Thursday, April 6, 2017, 11:32
This news item was posted in Business category and has 0 Comments so far.

NEW DELHI: The Nifty50 fought hard to come out of the negative terrain for most of the session on Thursday but eventually settled just a tad lower from its previous close. In the process, the index formed a ‘Hanging Man’ pattern on the daily chart. This pattern is formed when the real body is small and the lower wick is long, giving rise to a pattern that looks almost double the height of the real body. Traders were seen respecting the 9,218 level, which was the lowest point for the index. Recent activity suggests declines are being bought into and that gives analysts positive vibes.

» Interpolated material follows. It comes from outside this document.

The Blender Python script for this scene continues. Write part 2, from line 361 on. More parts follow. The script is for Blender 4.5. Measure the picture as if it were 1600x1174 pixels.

That said, certain technical indicators are still sending out bearish signals. “The Nifty50 recovered after hitting a low of 9,218. This is a clear sign of a strong uptrend and, hence, we would like to stay with the flow rather than taking a contradictory bet. As far support is concerned, the 9,230-9,200 levels remain strong support,” said Sameet Chavan- Chief Analyst for Technicals & Derivatives at Angel Broking. The Nifty50 opened lower and soon hit a low of 9,218. But the index made a strong rebound and at one point hit the positive terrain at 9,267. The index eventually closed the session at 9,261, down 3.20 points, or 0.03 per cent. The index made green real body on the day chart for the seventh consecutive session. (See table) “Now it has to surpass its immediate hurdle at 9,280 levels to witness a fresh upward move towards 9,350 and 9,380 levels, while on the downside, immediate supports are seen at 9,218 and 9,191 levels,” said Chandan Taparia, derivative & technical analyst at Motilal Oswal Securities. Mazhar Mohammad, Chief Strategist for Technical Research & Trading Advisory at Chartviewindia.in, said the bulls can make an attempt to get past the 9,274 level going forward. “They can attempt a new swing high and if they succeed, the momentum may push the index further towards its next logical target of 9,350. However, as technical parameters are slowly shaping up a bearish setup, we recommend traders to remain cautiously optimistic,” he said while advising traders to keep stop loss below 9,156 level on a closing basis. Chavan expects continuation of the ongoing uptrend towards 9,400-9,600 levels over the next few weeks, which is the price extension of previous uptrend from the low point of 7,893.